Thursday, November 01, 2012

Six Ways to Give NaNoWriMo Loafers a Lift

Today is the beginning of NaNoWriMo, the internet shared insanity where people commit to write 50,000 words in 30 days. Are you sitting it out again?

Every year I truly want to participate in NaNoWriMo, but family responsibilities usually interfere. Already this morning I have dealt with the Brownie's seizure activity, called her bus driver, called her school, then spent time on the phone with the Vice Principal for the Leprechaun's tardiness issues due to her own chattiness in school, but also in part to the Brownie's issues which make everybody late. The Elf was in bed—unable to wake up—and I was not even ready for the day. I needed to exercise to halt the broadening of my waist's horizons, I had six freelance articles to write and submit, AND it was a half school day. I may simply be too unorganized to manage NaNoWriMo on top of my hectic life. I've never managed it in any year that I've tried.

1667 words a day for 30 consecutive days is an enormous commitment. I'm not alone in feeling sheepish as people cheer each other on all month while I sit it out once again. But I am in love with the idea despite serious qualms about participating.

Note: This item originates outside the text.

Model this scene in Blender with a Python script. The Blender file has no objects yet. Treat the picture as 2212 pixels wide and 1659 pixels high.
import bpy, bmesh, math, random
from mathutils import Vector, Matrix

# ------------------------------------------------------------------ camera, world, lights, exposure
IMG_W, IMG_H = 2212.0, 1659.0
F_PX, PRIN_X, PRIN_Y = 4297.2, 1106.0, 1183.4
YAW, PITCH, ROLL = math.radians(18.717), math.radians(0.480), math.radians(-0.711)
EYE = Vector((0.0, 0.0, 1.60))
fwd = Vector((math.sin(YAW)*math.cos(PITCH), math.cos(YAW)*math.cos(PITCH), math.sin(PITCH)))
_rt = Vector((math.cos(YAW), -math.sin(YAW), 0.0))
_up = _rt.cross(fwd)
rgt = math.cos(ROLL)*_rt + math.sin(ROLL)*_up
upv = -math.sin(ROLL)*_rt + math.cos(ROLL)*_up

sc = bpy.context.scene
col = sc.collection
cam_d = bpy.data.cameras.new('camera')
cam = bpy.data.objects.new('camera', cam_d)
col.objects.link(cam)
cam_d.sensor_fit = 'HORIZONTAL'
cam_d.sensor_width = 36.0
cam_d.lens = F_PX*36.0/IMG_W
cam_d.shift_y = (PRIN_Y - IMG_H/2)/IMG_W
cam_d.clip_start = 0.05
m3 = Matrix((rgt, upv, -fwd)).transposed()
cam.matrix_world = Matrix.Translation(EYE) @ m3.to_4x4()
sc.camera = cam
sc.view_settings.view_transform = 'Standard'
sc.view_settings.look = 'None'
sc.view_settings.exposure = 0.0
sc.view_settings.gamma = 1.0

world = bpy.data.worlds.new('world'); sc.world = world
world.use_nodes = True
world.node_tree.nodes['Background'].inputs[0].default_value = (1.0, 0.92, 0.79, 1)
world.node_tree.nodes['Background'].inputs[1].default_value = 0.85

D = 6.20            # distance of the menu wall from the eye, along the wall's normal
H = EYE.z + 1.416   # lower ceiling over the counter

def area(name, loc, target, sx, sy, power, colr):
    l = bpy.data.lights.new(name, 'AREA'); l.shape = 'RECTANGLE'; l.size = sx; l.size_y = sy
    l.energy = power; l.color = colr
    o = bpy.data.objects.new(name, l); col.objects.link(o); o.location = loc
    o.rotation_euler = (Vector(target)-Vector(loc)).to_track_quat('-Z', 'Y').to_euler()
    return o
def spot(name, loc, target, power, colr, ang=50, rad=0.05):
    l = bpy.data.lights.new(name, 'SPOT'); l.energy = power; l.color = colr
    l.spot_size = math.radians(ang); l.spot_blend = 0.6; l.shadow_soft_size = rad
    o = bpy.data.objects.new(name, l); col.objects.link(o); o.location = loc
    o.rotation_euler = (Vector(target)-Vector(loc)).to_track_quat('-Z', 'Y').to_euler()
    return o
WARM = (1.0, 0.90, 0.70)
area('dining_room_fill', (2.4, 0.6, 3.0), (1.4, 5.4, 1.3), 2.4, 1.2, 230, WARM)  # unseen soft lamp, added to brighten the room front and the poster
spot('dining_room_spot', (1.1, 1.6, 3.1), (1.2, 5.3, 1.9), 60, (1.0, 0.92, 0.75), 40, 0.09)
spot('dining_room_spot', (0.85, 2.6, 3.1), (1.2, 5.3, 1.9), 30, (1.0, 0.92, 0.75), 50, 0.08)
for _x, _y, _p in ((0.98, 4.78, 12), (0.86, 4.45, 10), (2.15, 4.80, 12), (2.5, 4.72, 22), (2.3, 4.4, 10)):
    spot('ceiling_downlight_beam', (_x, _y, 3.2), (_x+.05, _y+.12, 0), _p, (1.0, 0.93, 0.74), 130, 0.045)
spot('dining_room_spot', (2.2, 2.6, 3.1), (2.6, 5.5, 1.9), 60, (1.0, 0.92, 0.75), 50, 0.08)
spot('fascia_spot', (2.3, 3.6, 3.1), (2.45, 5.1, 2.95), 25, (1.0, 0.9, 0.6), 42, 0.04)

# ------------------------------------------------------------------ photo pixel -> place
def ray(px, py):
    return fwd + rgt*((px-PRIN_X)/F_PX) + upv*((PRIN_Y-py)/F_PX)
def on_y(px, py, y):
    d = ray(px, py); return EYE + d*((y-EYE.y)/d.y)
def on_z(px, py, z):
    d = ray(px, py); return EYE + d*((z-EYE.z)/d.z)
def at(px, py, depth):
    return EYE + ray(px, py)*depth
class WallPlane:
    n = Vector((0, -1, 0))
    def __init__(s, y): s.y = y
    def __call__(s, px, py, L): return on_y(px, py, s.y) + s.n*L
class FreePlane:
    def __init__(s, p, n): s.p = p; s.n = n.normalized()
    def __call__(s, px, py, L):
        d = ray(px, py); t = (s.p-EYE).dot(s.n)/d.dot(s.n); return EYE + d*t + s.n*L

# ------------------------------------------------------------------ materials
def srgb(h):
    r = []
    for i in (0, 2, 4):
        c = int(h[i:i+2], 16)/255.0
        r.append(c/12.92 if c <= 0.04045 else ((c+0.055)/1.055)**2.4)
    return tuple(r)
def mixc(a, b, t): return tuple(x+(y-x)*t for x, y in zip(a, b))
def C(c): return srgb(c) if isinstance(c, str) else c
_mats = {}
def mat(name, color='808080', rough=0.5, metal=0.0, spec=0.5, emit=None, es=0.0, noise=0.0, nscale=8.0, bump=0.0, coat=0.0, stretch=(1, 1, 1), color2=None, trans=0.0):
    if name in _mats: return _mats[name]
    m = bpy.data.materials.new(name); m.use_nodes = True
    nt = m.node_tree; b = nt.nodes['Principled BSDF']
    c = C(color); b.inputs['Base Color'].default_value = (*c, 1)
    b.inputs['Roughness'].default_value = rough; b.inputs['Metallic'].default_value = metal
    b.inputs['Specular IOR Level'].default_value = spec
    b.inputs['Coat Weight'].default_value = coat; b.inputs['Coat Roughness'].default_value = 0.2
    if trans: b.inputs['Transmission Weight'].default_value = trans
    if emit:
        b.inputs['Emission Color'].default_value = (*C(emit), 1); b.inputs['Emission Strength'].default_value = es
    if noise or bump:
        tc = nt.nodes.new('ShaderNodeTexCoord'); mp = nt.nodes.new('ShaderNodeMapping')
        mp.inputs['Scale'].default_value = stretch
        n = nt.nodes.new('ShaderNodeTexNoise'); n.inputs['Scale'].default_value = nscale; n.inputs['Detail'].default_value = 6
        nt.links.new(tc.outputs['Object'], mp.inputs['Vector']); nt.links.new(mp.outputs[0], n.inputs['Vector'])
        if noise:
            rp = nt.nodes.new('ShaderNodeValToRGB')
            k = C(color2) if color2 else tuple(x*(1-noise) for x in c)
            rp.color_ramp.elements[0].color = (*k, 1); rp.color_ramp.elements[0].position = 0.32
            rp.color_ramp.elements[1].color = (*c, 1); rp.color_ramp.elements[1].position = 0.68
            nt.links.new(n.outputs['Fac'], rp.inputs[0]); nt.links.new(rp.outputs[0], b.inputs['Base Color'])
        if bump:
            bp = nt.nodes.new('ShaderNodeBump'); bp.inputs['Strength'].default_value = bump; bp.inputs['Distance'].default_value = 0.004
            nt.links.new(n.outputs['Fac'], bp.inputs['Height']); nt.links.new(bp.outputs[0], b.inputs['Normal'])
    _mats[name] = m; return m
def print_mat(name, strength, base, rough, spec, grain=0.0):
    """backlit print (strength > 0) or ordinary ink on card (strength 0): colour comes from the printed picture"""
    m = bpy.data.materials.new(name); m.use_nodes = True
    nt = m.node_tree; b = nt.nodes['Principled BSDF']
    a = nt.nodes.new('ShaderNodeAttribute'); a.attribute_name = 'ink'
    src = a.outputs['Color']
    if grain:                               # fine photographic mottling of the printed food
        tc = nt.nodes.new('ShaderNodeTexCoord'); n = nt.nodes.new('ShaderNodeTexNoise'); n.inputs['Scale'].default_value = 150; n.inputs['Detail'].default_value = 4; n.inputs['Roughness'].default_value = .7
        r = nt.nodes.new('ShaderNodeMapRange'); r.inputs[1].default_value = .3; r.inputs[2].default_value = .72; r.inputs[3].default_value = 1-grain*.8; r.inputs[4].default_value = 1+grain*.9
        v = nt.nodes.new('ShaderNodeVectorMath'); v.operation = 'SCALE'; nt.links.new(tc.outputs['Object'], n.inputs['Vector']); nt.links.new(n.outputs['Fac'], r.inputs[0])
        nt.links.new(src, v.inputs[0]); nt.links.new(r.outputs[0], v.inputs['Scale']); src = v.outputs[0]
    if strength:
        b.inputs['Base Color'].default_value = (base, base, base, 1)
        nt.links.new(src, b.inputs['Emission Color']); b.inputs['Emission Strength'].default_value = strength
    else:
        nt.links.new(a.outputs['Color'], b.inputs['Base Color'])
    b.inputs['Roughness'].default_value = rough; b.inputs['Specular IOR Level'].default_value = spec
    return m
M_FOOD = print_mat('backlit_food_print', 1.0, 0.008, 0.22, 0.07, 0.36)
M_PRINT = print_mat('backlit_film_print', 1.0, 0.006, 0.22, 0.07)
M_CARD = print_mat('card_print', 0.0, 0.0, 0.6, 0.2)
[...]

Here's what I'm going to do instead. In the past I created a Distracted Writer's Club for NaNoWriMo with very pared down daily word count goals. Today I've modernized the club and taken it over to Lift.

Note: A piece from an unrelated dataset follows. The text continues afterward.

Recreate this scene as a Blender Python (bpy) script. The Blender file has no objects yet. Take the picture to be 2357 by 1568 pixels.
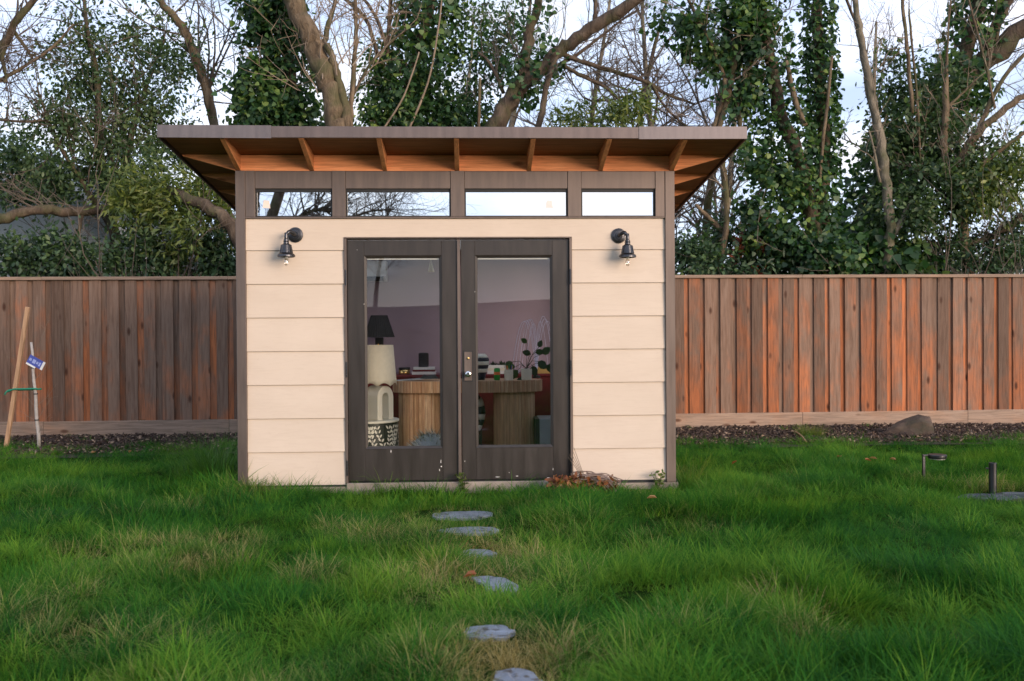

Lift is a free app for iOS that let's you choose a habit or goal and check in on it every day. I've mentioned the app before. After checking in you can leave a comment on your progress, and supporters can comment or give a thumbs up. It's an excellent way to find community support.

For me, the obstacle to writing a novel is justifying the time to sit down and work on it. There is always something more "important" to do. I realized over time that the obstacle fell away the moment I simply let myself write, but getting to that point was difficult. And then, of course, there was my ADHD. Often, I was lucky if I remembered about my book at all.

If you have a problem justifying time to write, or just can't seem to get yourself going, don't worry about 1667 words per day goals. Start small.

I've created six habits on Lift:
  • Distracted Writers Club —25
  • Distracted Writers Club —50
  • Distracted Writers Club —100
  • Distracted Writers Club —250
  • Distracted Writers Club —500
  • Distracted Writers Club —1000

I aim to post progress in them every day. 25 words a day may seem like nothing, but think of how many days you didn't do any writing at all. Committing to such a tiny goal is easy whereas 1667 words can seem daunting, even impossible. I'll start small and use NaNoWriMo to train myself to prioritize & justify writing. I may not be able to bang out 50k words in one month, but if I can work daily on my work-in-progress I will be thrilled.

Download the app and add those clubs. I look forward to cheering you on. There's even a NaNoWriMo habit. Or just start small on your own. Add the small word count goals to a checklist and get busy. You may surprise yourself by the end of the day.